* Description of the task *
Up to and including the line that contains "return float((z + b) * f)", repeat each line of the data exactly, starting from the first.

* Dataset excerpt *
## BEGIN
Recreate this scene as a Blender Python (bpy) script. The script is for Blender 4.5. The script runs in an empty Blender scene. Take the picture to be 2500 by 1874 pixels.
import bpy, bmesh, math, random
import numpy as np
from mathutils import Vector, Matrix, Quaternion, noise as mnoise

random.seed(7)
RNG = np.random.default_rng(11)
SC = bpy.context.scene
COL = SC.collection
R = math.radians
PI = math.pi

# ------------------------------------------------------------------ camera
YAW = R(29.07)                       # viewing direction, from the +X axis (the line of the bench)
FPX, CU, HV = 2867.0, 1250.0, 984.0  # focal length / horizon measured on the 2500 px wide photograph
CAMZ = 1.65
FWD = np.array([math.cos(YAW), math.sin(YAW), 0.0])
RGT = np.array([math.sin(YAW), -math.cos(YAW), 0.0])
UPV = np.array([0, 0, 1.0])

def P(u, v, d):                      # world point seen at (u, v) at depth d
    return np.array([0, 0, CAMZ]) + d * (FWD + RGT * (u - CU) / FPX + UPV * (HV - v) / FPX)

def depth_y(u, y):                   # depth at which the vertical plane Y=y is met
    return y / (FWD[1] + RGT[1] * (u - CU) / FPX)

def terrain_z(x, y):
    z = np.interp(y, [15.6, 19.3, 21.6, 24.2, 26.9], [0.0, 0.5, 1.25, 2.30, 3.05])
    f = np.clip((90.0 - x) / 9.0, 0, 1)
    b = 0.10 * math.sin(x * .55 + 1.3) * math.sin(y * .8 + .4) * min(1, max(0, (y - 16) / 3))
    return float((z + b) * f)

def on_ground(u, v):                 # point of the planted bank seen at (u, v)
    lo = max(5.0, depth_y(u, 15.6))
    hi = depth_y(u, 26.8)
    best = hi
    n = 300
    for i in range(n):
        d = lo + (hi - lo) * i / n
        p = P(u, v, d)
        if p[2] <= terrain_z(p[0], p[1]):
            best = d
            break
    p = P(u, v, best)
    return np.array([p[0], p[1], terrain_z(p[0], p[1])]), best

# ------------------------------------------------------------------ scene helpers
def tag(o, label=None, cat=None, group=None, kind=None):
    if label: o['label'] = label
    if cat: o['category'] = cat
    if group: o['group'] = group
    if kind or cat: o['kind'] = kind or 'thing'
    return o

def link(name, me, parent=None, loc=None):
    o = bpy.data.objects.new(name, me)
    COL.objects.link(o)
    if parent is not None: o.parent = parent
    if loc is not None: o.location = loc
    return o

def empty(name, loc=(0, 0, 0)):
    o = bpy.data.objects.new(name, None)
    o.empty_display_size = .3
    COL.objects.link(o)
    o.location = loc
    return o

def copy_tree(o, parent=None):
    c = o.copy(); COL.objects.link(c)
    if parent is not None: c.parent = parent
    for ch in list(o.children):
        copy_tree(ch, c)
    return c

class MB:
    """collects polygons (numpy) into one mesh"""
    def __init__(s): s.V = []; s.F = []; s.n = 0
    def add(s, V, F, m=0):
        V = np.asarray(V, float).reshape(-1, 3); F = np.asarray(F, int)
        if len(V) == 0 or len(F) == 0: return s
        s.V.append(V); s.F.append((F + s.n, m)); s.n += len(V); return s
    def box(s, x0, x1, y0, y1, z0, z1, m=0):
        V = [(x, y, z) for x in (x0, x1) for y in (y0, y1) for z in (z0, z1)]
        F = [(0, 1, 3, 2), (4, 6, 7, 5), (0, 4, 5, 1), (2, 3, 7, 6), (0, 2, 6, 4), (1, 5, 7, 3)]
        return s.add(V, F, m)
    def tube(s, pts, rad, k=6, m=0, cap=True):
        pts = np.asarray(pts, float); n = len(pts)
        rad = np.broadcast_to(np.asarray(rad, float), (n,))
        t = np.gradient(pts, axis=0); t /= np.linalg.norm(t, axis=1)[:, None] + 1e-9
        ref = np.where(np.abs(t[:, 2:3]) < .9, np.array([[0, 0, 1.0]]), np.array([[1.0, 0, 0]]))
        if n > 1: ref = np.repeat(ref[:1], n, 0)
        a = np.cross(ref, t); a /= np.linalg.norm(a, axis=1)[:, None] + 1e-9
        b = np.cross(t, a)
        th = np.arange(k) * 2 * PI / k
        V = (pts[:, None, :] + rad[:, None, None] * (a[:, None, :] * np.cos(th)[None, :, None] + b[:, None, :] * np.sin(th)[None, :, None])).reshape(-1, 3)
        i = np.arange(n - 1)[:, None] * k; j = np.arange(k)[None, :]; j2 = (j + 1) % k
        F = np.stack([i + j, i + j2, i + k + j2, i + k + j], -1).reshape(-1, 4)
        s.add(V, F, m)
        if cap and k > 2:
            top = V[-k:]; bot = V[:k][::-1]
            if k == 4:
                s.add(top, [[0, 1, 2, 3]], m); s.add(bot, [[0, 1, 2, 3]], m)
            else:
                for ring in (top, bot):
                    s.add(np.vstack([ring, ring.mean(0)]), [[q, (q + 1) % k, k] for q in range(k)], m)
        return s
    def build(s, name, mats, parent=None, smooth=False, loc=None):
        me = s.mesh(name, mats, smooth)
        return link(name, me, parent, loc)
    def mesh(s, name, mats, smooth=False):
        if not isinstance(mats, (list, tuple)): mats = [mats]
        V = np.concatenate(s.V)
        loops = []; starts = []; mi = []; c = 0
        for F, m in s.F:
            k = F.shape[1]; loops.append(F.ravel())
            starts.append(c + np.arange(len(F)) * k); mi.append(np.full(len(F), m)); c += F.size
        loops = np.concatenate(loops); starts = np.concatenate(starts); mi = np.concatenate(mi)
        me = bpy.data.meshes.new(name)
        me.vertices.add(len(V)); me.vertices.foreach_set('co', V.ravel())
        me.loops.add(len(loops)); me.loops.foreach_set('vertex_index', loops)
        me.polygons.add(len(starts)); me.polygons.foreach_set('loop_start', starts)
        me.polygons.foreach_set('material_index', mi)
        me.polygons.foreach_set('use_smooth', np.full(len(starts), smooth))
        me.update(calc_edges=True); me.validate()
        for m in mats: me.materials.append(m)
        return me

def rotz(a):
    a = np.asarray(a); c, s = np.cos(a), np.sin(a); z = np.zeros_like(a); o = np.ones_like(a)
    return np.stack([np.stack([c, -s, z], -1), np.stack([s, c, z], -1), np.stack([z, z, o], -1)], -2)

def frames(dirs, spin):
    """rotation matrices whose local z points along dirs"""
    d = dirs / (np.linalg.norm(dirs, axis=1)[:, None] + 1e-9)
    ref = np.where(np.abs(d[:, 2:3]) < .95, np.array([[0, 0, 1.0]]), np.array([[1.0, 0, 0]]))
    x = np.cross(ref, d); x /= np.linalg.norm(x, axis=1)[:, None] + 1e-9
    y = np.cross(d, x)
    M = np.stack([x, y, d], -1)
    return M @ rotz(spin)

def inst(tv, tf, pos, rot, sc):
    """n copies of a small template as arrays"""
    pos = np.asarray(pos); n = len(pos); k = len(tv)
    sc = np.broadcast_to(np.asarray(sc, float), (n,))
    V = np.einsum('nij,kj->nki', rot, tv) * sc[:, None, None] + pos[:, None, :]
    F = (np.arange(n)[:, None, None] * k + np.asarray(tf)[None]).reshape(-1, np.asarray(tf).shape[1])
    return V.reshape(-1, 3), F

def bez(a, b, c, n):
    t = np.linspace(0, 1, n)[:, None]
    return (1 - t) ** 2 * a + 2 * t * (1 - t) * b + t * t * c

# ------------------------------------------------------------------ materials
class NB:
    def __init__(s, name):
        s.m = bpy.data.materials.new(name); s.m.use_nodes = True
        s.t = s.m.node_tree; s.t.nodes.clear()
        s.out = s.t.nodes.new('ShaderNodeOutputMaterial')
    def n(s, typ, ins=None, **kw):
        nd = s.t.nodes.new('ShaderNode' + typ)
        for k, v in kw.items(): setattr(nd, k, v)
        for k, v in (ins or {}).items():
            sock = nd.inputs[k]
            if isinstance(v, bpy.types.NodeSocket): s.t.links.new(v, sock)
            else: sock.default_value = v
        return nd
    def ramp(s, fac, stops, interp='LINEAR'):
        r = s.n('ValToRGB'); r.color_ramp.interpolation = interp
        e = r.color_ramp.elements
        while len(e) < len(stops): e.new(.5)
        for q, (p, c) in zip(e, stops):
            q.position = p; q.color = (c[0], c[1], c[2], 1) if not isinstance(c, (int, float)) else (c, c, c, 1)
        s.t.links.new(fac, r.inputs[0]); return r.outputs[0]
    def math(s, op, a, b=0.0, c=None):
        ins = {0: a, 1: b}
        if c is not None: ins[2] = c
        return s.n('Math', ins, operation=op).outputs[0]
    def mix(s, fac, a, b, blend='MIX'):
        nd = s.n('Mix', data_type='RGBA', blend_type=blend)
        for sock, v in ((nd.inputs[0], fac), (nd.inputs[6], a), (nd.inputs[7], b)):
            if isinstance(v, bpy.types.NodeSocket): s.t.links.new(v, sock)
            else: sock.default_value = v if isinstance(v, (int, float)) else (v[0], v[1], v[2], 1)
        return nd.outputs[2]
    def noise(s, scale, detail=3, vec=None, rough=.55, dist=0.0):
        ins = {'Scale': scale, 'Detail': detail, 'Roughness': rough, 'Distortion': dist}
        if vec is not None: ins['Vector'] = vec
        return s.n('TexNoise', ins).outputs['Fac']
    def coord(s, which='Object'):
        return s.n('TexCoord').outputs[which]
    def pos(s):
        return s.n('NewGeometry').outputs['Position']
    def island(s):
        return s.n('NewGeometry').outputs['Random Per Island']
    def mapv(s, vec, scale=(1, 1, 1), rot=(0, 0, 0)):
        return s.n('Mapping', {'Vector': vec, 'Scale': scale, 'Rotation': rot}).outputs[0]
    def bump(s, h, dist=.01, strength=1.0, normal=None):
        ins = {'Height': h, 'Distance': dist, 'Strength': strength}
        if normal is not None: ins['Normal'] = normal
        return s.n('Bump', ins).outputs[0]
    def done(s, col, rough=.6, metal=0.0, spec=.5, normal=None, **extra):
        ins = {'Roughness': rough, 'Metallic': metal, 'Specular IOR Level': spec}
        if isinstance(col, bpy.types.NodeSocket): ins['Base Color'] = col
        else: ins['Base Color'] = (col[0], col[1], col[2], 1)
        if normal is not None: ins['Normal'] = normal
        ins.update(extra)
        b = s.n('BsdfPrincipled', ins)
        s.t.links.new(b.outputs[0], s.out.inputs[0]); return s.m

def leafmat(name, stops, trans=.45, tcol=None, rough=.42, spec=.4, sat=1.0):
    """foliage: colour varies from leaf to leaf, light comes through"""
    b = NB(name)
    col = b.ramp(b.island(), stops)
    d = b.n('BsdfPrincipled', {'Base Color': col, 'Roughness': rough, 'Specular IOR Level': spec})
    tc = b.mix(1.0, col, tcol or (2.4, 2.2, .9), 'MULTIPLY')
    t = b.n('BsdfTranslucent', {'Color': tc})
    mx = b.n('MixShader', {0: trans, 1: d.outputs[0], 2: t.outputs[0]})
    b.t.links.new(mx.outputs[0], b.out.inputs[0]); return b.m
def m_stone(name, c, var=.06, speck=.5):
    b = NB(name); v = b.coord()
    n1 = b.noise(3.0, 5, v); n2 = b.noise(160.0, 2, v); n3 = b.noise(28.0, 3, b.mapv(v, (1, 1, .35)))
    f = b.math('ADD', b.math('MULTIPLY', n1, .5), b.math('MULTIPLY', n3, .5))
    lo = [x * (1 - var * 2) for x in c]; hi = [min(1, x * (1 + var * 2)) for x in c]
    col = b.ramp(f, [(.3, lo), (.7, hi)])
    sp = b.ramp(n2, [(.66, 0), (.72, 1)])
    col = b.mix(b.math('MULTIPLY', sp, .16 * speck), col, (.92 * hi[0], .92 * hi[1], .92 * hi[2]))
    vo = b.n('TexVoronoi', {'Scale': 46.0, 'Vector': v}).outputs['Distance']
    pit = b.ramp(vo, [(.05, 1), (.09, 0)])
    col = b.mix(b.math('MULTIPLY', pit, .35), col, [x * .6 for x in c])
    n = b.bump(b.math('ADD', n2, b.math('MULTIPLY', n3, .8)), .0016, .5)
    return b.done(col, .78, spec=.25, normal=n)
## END
* In response *
Recreate this scene as a Blender Python (bpy) script. The script is for Blender 4.5. The script runs in an empty Blender scene. Take the picture to be 2500 by 1874 pixels.
import bpy, bmesh, math, random
import numpy as np
from mathutils import Vector, Matrix, Quaternion, noise as mnoise

random.seed(7)
RNG = np.random.default_rng(11)
SC = bpy.context.scene
COL = SC.collection
R = math.radians
PI = math.pi

# ------------------------------------------------------------------ camera
YAW = R(29.07)                       # viewing direction, from the +X axis (the line of the bench)
FPX, CU, HV = 2867.0, 1250.0, 984.0  # focal length / horizon measured on the 2500 px wide photograph
CAMZ = 1.65
FWD = np.array([math.cos(YAW), math.sin(YAW), 0.0])
RGT = np.array([math.sin(YAW), -math.cos(YAW), 0.0])
UPV = np.array([0, 0, 1.0])

def P(u, v, d):                      # world point seen at (u, v) at depth d
    return np.array([0, 0, CAMZ]) + d * (FWD + RGT * (u - CU) / FPX + UPV * (HV - v) / FPX)

def depth_y(u, y):                   # depth at which the vertical plane Y=y is met
    return y / (FWD[1] + RGT[1] * (u - CU) / FPX)

def terrain_z(x, y):
    z = np.interp(y, [15.6, 19.3, 21.6, 24.2, 26.9], [0.0, 0.5, 1.25, 2.30, 3.05])
    f = np.clip((90.0 - x) / 9.0, 0, 1)
    b = 0.10 * math.sin(x * .55 + 1.3) * math.sin(y * .8 + .4) * min(1, max(0, (y - 16) / 3))
    return float((z + b) * f)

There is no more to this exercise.